Supreme Court Declares Indefinite Detention Unconstitutional

June 28, 2001

Today, the Supreme Court held that the INS cannot indefinitely detain individuals who have been ordered deported, but cannot be removed in the foreseeable future. 

In Zadvydas v. Davis, the court found that §241(a)(6)of the Immigration and Nationality Act, "read in the light of the
Constitution's demands, limits an alien's post-removal-period detention to a period necessary to bring about that alien's removal from the United States." 

The court reasoned that to construe the statute to allow indefinite detention would cause serious constitutional problems.  It also affirmed the power of federal courts to review whether the detention of any such individual has exceeded a reasonable time frame.

In its second decision this week affirming the rights of immigrants, the Supreme Court ruled that the government may not detain deportable aliens indefinitely simply for lack of a country willing to take them.

The 5-to-4 decision rejected the government's view, as argued by both the Clinton and Bush administrations, that immigration law authorized and the Constitution permitted indefinite, even lifelong detention of immigrants adjudged deportable but unable to be repatriated.

Justice Stephen G. Breyer's majority opinion said that because interpreting the law in that way would present a "serious constitutional threat" under the Fifth Amendment's guarantee of due process, the court would construe the law to permit only "reasonable" detention.  Justice Breyer said that after six months of detention, if deportation did not seem likely in the "reasonably foreseeable future," the government would have to come up with special reasons for keeping someone in custody.

Justice Anthony M. Kennedy dissented saying that the court was unwisely substituting "judicial judgment for the executive's discretion and authority," in effect establishing a rule that after six months, "foreign relations go into judicially supervised receivership."

The court's decision involved two cases. One case involved Kim Ho Ma, a Cambodian, who was admitted to the United States as a refugee when he was a child and was later convicted in a Washington State court of a gang- related killing.  After completing his sentence, he has been held in indefinite detention by INS.

The 9th Circuit Court of Appeals, which sits in San Francisco and covers nine Western states, ruled in Mr. Ma's case in April 2000 that the Immigration and Naturalization Service lacked statutory authority to detain a deportable alien for more than a reasonable time beyond the 90 days required by law.  Mr. Ma was ordered released from immigration detention after two years in custody.
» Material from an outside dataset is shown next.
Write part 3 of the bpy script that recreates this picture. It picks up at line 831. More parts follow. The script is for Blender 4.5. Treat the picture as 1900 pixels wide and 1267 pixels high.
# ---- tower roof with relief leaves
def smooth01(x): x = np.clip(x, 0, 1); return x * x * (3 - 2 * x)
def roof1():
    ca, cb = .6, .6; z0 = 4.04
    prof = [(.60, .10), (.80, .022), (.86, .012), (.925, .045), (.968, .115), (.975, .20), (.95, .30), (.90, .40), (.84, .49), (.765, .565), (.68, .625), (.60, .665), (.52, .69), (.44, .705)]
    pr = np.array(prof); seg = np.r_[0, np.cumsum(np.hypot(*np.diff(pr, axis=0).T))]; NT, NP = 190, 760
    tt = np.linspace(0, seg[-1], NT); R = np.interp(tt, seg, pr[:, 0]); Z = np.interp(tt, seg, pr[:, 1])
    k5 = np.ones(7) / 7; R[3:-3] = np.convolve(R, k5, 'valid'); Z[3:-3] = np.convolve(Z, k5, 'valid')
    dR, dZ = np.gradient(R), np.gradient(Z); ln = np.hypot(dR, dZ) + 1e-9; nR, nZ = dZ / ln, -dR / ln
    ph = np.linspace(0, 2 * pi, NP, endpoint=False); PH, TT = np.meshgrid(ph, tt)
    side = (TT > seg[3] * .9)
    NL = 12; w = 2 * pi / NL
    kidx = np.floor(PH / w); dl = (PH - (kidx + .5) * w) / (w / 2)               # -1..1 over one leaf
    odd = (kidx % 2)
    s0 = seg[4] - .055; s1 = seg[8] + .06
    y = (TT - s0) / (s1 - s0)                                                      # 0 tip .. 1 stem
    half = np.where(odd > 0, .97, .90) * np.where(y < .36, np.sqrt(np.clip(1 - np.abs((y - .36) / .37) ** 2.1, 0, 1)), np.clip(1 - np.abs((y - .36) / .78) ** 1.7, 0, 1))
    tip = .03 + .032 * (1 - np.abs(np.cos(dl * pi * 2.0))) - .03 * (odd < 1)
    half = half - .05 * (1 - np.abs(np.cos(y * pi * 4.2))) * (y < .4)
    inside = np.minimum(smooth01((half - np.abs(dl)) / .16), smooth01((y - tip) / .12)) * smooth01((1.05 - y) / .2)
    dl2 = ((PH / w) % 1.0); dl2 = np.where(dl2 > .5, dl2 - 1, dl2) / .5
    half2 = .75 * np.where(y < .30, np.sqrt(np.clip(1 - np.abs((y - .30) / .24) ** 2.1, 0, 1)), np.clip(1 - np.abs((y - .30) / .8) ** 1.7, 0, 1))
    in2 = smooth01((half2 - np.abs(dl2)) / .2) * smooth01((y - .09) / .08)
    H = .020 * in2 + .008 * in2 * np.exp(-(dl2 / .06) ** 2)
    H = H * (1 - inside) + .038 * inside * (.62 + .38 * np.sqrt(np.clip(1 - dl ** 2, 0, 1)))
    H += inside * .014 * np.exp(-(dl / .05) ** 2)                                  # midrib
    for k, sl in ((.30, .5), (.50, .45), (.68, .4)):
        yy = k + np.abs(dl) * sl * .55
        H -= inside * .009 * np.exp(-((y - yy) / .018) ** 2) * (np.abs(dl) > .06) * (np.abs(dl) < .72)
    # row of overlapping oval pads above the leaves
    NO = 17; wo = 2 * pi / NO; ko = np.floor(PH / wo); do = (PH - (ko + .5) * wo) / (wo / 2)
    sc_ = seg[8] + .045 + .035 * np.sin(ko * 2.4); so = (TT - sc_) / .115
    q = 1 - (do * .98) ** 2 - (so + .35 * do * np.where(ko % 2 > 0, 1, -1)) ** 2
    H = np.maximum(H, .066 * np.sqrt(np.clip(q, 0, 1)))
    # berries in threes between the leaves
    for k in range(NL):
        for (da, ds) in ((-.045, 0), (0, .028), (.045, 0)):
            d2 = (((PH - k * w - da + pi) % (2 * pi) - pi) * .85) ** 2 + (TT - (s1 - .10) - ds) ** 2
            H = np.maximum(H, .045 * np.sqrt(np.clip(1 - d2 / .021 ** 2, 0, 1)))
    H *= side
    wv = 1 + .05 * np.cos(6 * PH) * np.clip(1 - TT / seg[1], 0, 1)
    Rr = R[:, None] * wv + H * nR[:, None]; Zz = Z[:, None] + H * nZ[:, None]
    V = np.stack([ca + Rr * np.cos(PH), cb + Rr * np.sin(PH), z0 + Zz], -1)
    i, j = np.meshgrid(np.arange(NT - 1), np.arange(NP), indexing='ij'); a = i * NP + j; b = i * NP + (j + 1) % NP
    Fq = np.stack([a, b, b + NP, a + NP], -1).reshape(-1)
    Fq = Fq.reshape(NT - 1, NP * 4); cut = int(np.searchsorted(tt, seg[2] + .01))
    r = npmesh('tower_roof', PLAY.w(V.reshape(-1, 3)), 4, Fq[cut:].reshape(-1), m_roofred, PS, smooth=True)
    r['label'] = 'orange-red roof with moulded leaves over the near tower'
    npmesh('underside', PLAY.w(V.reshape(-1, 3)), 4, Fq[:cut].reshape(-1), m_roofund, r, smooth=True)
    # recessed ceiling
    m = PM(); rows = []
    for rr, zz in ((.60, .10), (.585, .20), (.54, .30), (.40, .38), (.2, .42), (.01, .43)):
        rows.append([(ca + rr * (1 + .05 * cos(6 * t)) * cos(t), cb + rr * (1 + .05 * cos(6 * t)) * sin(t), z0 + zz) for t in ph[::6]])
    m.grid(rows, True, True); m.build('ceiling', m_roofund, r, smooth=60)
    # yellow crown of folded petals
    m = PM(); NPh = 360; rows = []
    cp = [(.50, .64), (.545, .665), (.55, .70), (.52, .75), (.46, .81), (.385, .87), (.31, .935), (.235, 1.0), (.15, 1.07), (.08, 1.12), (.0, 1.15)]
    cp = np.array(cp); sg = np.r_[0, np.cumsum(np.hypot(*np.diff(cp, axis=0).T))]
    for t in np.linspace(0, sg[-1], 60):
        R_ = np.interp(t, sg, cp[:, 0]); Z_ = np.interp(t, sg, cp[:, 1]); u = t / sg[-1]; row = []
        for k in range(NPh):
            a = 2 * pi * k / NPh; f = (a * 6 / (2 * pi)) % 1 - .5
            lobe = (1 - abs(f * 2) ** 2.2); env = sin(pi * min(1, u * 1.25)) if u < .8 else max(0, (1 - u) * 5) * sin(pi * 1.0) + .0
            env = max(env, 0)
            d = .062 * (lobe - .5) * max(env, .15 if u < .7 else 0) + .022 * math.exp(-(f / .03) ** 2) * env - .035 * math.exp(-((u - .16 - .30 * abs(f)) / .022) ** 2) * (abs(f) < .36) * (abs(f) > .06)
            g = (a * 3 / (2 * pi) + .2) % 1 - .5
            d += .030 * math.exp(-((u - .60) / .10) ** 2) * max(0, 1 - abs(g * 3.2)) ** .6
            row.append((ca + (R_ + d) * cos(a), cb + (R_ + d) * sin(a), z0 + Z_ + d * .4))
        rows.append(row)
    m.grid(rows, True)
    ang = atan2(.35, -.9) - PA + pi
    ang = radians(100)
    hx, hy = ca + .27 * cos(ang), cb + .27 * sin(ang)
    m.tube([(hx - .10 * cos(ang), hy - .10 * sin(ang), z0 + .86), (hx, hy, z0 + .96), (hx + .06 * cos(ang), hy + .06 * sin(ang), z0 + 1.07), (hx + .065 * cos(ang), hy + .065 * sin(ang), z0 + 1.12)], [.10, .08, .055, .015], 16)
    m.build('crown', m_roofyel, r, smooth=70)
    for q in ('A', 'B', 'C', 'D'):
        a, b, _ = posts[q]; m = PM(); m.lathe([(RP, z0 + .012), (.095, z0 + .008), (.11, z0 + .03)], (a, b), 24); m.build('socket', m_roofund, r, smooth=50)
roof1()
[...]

The Supreme Court combined the government's appeal in his case with an appeal brought by Kestutis Zadvydas, who had lost a similar challenge before a different court, the United States Court of Appeals for the Fifth Circuit, in New Orleans.  Mr. Zadvydas was born in 1948 to Lithuanian parents in a displaced persons camp in Germany.  The family was admitted to the United States when he was a child.  He compiled a long criminal record, served prison time and was eventually taken into immigration custody and ordered deported to Germany in 1994.

But Germany refused to accept him, because he is not a German citizen.  Lithuania also disclaimed any responsibility. He remained in custody for three years until a federal district judge in New Orleans granted his petition for a writ of habeas corpus in 1997 and ordered him released.  The Fifth Circuit overturned that decision and, declaring that immigration matters were "largely immune from judicial control," found no constitutional problem with his continued detention.  The appeals court allowed Mr. Zadvydas to remain free while he appealed his case.

The Supreme Court repudiated the kind of deference to immigration policy that the Fifth Circuit invoked and that the government had urged.  Congressional and executive branch power over immigration "is subject to important constitutional limitations," Justice Breyer said.  He also observed that "the Due Process Clause applies to all 'persons' within the United States, including aliens, whether their presence here is lawful, unlawful, temporary or permanent."

The statute before the court requires a 90-day period of confinement for immigrants subject to a "final removal order," after which the government "may" continue the detention.

Some 20,000 immigrants are now in I.N.S. detention.  Under current policy and the court's interpretation today, those who are released from detention are not necessarily free of all restraint; they may be placed under various restrictions in the community, similar to probation.  In addition, Justice Breyer said cases of terrorism or other special circumstances might require a form of preventive detention that is not justified in the ordinary case.

The majority opinion was joined by Justices Sandra Day O'Connor, John Paul Stevens, David H. Souter and Ruth Bader Ginsburg.

Chief Justice Rehnquist joined Justice Kennedy's dissenting opinion, as did Justices Clarence Thomas and Antonin Scalia.  Justice Scalia also wrote in dissent to say that the case came down to "a claimed right of release into this country by an individual who concededly has no legal right to be here."

"There is no such constitutional right," he said.